The bill, Senate File 2380, aims to reduce the state’s tax credit payments by $115 million, or roughly 22 percent, by suspending the film tax credit program for two years and scaling back other credits or placing caps on their awards. A fiscal note issued by the nonpartisan Legislative Services Agency projected the savings would actually be $5.4 million next fiscal year, $25.2 million in fiscal 2012 and $35.9 million in fiscal 2013 — with most of those reductions tied to the film credit suspension.

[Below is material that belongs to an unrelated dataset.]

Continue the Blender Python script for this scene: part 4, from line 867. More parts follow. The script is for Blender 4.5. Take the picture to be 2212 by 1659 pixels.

The Iowa Fiscal Partnership, a nonpartisan organization that has advocated for tax credit reform for many years, called the bill “more cosmetic than real,” saying it would have very limited impacts on the “runaway growth in tax credits and their damage to the state’s budget process.”
A bipartisan Tax Credit Review Panel, which was established by the governor in the wake of revelations of misconduct surrounding the Iowa Film Tax Credit program, recommended earlier this year that the state eliminate eight tax credits completely, including the film credit. It also called for a five-year sunset on credits, eliminating “refundability” of the Research Activities Credit for large companies, eliminating transferability of credits and placing all business credits under a $185 million cap.
Those ideas didn’t make the final version of the bill.
“The governor wishes this bill would have enacted more of the Tax Credit Review Panel’s recommendations,” said Troy Price, the governor’s press secretary. “However, he understands that this bill was what the legislature could accomplish this year, and will sign the legislation because he believes it is a good first step.”